In the days leading to the invasion, the thoughts of the Allied troops must have turned to their loved ones back home. Many of them would have written letters, and some also would have written their wills. But in making a will, it may not have been practical to follow all the formalities that their lawyers back home would have insisted on.
The law in B.C. has for many years given special treatment to military wills, and B.C.’s Wills, Estates and Succession Act (WESA) continues to do so. Section 38 of WESA provides that a member of the Canadian Forces while placed on active service may make a valid will that is signed only by the will-maker without witnesses. In any other context, a valid will requires the signatures of two witnesses, although the court now has the power to declare a deficient will to be valid under section 58 of WESA. A signed military will can be accepted for probate without the need for the court to validate the will under section 58.

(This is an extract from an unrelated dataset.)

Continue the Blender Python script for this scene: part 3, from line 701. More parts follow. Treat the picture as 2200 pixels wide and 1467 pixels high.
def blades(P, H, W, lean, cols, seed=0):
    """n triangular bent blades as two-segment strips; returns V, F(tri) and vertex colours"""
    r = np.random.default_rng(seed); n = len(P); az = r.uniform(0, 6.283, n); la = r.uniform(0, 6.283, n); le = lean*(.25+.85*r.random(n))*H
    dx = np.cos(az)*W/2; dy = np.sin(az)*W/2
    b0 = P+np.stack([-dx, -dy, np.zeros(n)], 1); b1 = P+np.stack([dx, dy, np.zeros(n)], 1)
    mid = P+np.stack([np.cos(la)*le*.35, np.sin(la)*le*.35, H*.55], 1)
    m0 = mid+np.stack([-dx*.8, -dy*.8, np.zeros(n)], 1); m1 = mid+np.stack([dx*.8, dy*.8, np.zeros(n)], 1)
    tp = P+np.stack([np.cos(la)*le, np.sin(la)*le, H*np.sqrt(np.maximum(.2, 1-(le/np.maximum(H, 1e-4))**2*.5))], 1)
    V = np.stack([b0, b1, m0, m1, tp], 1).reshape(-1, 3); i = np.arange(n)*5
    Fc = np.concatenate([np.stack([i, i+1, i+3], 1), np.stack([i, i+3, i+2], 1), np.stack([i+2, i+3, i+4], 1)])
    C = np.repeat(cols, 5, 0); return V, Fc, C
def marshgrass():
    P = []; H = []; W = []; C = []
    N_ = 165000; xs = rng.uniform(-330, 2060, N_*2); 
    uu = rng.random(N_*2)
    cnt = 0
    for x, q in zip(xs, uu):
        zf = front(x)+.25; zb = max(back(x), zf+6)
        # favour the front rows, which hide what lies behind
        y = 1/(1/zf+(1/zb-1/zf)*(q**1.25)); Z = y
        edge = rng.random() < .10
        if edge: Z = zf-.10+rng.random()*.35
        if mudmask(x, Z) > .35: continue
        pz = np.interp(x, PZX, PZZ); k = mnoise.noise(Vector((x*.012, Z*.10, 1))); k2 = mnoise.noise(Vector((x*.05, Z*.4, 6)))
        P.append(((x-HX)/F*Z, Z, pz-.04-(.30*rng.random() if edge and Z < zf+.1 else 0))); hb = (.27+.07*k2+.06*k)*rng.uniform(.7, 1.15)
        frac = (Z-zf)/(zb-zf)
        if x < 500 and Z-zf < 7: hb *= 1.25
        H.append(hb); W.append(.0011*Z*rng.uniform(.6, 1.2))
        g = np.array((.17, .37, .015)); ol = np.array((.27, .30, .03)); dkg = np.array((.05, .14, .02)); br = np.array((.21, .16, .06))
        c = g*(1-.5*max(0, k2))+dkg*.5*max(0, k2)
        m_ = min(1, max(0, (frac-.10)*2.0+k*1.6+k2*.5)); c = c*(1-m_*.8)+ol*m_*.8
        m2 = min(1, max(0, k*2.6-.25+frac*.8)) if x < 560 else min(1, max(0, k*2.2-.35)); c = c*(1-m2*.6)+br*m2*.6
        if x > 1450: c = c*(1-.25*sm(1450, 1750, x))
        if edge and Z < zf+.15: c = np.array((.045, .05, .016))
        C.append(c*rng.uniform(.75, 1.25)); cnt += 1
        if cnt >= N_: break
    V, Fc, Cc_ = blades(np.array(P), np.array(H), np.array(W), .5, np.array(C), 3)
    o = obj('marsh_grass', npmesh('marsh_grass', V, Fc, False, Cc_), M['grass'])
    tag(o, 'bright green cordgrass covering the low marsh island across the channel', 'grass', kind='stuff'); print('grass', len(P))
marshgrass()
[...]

The special dispensation for military wills is meant to recognize that a simple, hastily drawn, battlefield will is marginally better than no will at all. Members of the Armed Forces should still seek to have a proper will drawn up as and when they are able.
If you would like to see examples of handwritten military wills, a good place to look would be this site maintained by National Records of Scotland. They have recently published 31,000 Scottish soldiers’ wills from the First and Second World Wars and other conflicts.
We are grateful to the men and women of the Canadian Forces, past and present, for their willingness to put their lives in harm’s way for the greater good.